§ Short exercise
Make an exact copy of the listing below.
— start Dataset section —
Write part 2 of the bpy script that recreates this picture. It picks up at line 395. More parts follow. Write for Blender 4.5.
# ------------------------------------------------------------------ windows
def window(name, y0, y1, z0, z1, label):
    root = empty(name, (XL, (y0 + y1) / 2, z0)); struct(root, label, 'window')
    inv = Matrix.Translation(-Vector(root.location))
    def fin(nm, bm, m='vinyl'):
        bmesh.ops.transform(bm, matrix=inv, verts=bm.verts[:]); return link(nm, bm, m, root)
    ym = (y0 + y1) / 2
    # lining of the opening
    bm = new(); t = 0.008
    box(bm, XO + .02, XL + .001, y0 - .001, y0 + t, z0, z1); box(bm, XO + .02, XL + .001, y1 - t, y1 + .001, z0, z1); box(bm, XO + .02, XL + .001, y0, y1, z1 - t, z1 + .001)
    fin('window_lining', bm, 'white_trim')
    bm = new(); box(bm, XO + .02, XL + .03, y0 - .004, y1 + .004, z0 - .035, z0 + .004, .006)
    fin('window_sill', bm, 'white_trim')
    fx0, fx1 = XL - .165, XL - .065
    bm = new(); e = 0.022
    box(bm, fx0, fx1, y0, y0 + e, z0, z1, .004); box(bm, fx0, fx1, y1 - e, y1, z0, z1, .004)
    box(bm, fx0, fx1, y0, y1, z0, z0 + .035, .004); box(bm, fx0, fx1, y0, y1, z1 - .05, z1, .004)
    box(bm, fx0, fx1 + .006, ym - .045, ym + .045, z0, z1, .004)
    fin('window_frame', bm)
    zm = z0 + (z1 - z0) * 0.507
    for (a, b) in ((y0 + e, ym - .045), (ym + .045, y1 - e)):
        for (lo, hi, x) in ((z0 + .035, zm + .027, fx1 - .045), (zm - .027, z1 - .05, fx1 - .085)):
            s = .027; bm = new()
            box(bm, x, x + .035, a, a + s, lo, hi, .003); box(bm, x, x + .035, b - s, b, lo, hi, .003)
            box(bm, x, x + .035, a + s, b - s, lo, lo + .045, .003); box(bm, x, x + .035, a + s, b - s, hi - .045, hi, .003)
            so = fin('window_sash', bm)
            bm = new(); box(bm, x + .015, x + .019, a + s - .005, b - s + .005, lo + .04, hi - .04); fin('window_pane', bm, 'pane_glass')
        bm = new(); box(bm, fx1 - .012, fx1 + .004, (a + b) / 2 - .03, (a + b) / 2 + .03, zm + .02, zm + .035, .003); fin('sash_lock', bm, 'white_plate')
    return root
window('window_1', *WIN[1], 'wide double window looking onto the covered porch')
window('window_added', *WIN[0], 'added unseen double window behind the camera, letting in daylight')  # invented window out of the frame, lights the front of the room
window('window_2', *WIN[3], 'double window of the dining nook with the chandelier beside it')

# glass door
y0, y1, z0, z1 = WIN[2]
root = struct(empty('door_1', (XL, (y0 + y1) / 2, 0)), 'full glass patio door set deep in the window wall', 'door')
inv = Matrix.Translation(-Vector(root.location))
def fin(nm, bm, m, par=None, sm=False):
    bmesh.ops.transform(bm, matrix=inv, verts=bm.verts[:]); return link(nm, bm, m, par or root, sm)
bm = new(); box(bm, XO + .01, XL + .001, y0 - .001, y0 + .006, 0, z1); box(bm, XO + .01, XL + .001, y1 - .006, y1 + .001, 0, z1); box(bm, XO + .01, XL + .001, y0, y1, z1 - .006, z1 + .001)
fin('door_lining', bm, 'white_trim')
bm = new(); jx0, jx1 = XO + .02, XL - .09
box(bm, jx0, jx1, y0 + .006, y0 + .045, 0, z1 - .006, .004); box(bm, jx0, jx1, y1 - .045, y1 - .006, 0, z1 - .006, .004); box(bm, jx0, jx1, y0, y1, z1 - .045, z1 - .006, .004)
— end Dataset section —
§ Answer below
Write part 2 of the bpy script that recreates this picture. It picks up at line 395. More parts follow. Write for Blender 4.5.
# ------------------------------------------------------------------ windows
def window(name, y0, y1, z0, z1, label):
    root = empty(name, (XL, (y0 + y1) / 2, z0)); struct(root, label, 'window')
    inv = Matrix.Translation(-Vector(root.location))
    def fin(nm, bm, m='vinyl'):
        bmesh.ops.transform(bm, matrix=inv, verts=bm.verts[:]); return link(nm, bm, m, root)
    ym = (y0 + y1) / 2
    # lining of the opening
    bm = new(); t = 0.008
    box(bm, XO + .02, XL + .001, y0 - .001, y0 + t, z0, z1); box(bm, XO + .02, XL + .001, y1 - t, y1 + .001, z0, z1); box(bm, XO + .02, XL + .001, y0, y1, z1 - t, z1 + .001)
    fin('window_lining', bm, 'white_trim')
    bm = new(); box(bm, XO + .02, XL + .03, y0 - .004, y1 + .004, z0 - .035, z0 + .004, .006)
    fin('window_sill', bm, 'white_trim')
    fx0, fx1 = XL - .165, XL - .065
    bm = new(); e = 0.022
    box(bm, fx0, fx1, y0, y0 + e, z0, z1, .004); box(bm, fx0, fx1, y1 - e, y1, z0, z1, .004)
    box(bm, fx0, fx1, y0, y1, z0, z0 + .035, .004); box(bm, fx0, fx1, y0, y1, z1 - .05, z1, .004)
    box(bm, fx0, fx1 + .006, ym - .045, ym + .045, z0, z1, .004)
    fin('window_frame', bm)
    zm = z0 + (z1 - z0) * 0.507
    for (a, b) in ((y0 + e, ym - .045), (ym + .045, y1 - e)):
        for (lo, hi, x) in ((z0 + .035, zm + .027, fx1 - .045), (zm - .027, z1 - .05, fx1 - .085)):
            s = .027; bm = new()
            box(bm, x, x + .035, a, a + s, lo, hi, .003); box(bm, x, x + .035, b - s, b, lo, hi, .003)
            box(bm, x, x + .035, a + s, b - s, lo, lo + .045, .003); box(bm, x, x + .035, a + s, b - s, hi - .045, hi, .003)
            so = fin('window_sash', bm)
            bm = new(); box(bm, x + .015, x + .019, a + s - .005, b - s + .005, lo + .04, hi - .04); fin('window_pane', bm, 'pane_glass')
        bm = new(); box(bm, fx1 - .012, fx1 + .004, (a + b) / 2 - .03, (a + b) / 2 + .03, zm + .02, zm + .035, .003); fin('sash_lock', bm, 'white_plate')
    return root
window('window_1', *WIN[1], 'wide double window looking onto the covered porch')
window('window_added', *WIN[0], 'added unseen double window behind the camera, letting in daylight')  # invented window out of the frame, lights the front of the room
window('window_2', *WIN[3], 'double window of the dining nook with the chandelier beside it')

# glass door
y0, y1, z0, z1 = WIN[2]
root = struct(empty('door_1', (XL, (y0 + y1) / 2, 0)), 'full glass patio door set deep in the window wall', 'door')
inv = Matrix.Translation(-Vector(root.location))
def fin(nm, bm, m, par=None, sm=False):
    bmesh.ops.transform(bm, matrix=inv, verts=bm.verts[:]); return link(nm, bm, m, par or root, sm)
bm = new(); box(bm, XO + .01, XL + .001, y0 - .001, y0 + .006, 0, z1); box(bm, XO + .01, XL + .001, y1 - .006, y1 + .001, 0, z1); box(bm, XO + .01, XL + .001, y0, y1, z1 - .006, z1 + .001)
fin('door_lining', bm, 'white_trim')
bm = new(); jx0, jx1 = XO + .02, XL - .09
box(bm, jx0, jx1, y0 + .006, y0 + .045, 0, z1 - .006, .004); box(bm, jx0, jx1, y1 - .045, y1 - .006, 0, z1 - .006, .004); box(bm, jx0, jx1, y0, y1, z1 - .045, z1 - .006, .004)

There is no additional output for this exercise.